§ **WORK REQUIRED**:
Quote the material below exactly as written, from the first line to the line that holds "R = math.radians", endpoints included.

-- START --

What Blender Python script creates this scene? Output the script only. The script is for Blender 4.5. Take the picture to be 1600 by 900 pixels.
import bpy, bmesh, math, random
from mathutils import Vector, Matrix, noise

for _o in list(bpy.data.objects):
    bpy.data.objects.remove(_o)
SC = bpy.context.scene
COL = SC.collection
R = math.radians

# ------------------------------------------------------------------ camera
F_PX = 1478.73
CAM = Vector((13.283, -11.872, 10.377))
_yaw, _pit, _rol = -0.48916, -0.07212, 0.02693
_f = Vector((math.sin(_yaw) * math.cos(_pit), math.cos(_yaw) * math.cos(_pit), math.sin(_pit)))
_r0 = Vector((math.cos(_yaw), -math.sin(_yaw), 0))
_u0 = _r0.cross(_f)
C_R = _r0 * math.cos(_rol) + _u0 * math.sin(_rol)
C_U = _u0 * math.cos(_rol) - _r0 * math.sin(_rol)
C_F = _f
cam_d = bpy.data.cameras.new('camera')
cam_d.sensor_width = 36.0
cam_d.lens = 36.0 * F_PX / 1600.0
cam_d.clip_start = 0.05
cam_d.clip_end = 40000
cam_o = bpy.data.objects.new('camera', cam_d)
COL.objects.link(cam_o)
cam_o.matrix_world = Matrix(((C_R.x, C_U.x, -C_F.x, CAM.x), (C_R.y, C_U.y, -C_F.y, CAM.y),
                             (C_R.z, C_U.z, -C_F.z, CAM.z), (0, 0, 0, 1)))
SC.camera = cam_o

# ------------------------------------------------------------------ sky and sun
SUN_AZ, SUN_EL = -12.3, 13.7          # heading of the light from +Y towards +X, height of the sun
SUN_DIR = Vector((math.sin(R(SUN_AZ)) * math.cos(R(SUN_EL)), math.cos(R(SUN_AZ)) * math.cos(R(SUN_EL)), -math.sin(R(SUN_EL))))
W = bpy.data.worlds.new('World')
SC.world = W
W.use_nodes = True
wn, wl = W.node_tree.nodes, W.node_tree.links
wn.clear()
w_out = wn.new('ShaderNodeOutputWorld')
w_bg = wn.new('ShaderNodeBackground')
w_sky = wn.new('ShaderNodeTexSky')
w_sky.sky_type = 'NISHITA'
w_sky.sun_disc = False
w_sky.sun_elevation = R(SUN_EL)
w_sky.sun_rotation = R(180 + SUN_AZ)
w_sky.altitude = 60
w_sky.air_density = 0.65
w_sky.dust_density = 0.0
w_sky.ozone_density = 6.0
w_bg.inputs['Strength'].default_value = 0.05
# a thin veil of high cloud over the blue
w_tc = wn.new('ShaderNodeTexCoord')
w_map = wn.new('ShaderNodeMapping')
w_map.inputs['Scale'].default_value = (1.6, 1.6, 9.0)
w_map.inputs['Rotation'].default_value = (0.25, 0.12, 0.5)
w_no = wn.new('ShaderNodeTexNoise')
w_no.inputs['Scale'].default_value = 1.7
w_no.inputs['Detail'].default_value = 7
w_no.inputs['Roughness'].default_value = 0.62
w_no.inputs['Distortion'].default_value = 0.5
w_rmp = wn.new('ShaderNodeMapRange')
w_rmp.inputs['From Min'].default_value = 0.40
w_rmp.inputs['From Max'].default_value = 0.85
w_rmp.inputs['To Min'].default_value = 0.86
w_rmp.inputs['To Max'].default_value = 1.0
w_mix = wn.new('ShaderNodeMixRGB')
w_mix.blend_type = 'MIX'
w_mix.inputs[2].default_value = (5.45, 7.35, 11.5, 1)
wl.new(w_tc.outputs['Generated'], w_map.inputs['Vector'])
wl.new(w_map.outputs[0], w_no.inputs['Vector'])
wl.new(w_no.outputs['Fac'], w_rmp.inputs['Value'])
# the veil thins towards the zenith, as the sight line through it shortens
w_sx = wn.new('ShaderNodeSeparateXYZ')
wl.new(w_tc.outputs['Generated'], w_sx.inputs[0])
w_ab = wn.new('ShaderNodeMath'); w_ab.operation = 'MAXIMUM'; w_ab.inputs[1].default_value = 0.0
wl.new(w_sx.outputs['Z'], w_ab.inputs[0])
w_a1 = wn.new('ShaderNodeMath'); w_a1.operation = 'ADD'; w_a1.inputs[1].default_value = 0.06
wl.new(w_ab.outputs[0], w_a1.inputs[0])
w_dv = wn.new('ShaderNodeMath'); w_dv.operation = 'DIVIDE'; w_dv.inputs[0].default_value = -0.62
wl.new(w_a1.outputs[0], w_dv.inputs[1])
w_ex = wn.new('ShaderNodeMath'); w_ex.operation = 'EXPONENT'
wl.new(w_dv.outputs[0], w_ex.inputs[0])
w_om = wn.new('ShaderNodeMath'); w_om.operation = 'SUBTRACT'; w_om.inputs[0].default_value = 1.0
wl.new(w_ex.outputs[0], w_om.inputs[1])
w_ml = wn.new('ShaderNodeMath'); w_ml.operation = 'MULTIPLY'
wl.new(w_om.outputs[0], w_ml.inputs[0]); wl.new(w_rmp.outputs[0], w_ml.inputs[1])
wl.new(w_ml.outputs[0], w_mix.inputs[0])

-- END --

§ **WRITTEN SOLUTION**:
What Blender Python script creates this scene? Output the script only. The script is for Blender 4.5. Take the picture to be 1600 by 900 pixels.
import bpy, bmesh, math, random
from mathutils import Vector, Matrix, noise

for _o in list(bpy.data.objects):
    bpy.data.objects.remove(_o)
SC = bpy.context.scene
COL = SC.collection
R = math.radians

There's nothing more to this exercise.